Les nouvelles approches peuvent être utiles, mais il est essentiel de ne pas oublier les principes de base.
S'attaquer aux obstacles de manière ciblée
Les innovations en matière d'éducation ne sont souvent pas entravées par des habitudes et des conditions bien ancrées. Dans le cadre de projets financés, les responsables de la mise en œuvre peuvent sélectionner des écoles et des classes dont les effectifs, le personnel, les installations et les ressources d'apprentissage sont acceptables, ce que j'appelle des projets de « fleurs en serre ».
Le programme Speed School que Geneva Global met en œuvre depuis 2011 en Éthiopie et depuis 2016 en Ouganda, offre un exemple de la manière dont on peut éliminer les obstacles à l'apprentissage.

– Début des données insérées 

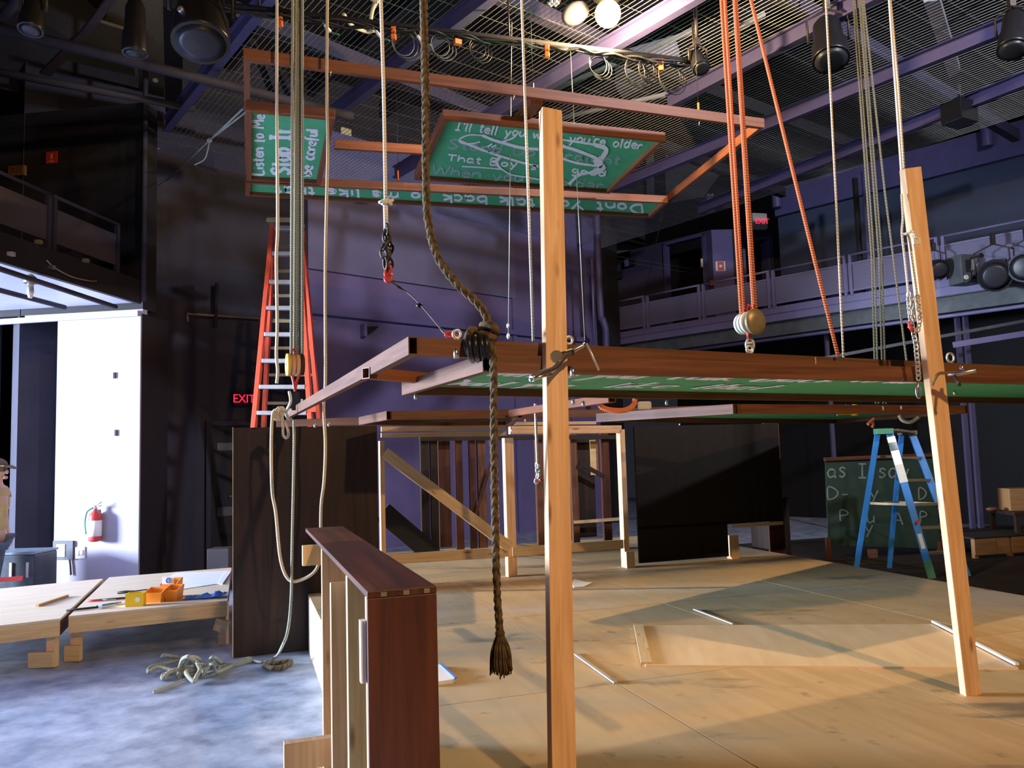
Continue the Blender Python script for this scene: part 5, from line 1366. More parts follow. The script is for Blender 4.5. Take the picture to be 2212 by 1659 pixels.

Reconnu à l'échelle mondiale, le succès du modèle n'est que partiellement imputable à sa « pédagogie innovante ». Les méthodes d'enseignement du modèle sont plutôt celles auxquelles les pays et les partenaires internationaux ont formé les enseignants depuis des décennies, mais qui ressortent rarement dans la pratique des salles de classe.
Pourtant, les instructeurs de la Speed School les utilisent de manière cohérente et efficace. Pourquoi ? Je vous propose cinq raisons :
- En utilisant un programme condensé, les enseignants peuvent (et sont censés) enrichir les cours d'un contenu contextuel, d'applications pratiques et d'un développement ciblé des compétences personnelles.
- La formation se concentre sur l'utilisation des méthodes, et non sur les concepts et les techniques décontextualisées.
- Les instructeurs de la Speed School reçoivent l'attention des chefs d'établissement après la formation pour continuer à renforcer leur pratique tout en favorisant un état d'esprit de développement et une pratique réflexive.
- Le modèle place les enseignants sur des routes, et non sur des rails, leur permettant de faire appel à leur propre créativité et esprit d'initiative, seuls et collectivement, pour concevoir et dispenser des cours en utilisant les méthodes les plus appropriées.
- Nous ne travaillons pas dans des classes surchargées.
Toutes ces raisons mettent l'accent sur comment les enseignants peuvent réussir, indépendamment de ce qu'implique toute nouvelle approche. Si l'objectif est d'améliorer l'apprentissage, nous devons nous concentrer à nouveau sur l'amélioration des fondements de l'enseignement que reçoivent les enfants. Dit autrement, n'oubliez pas le comment.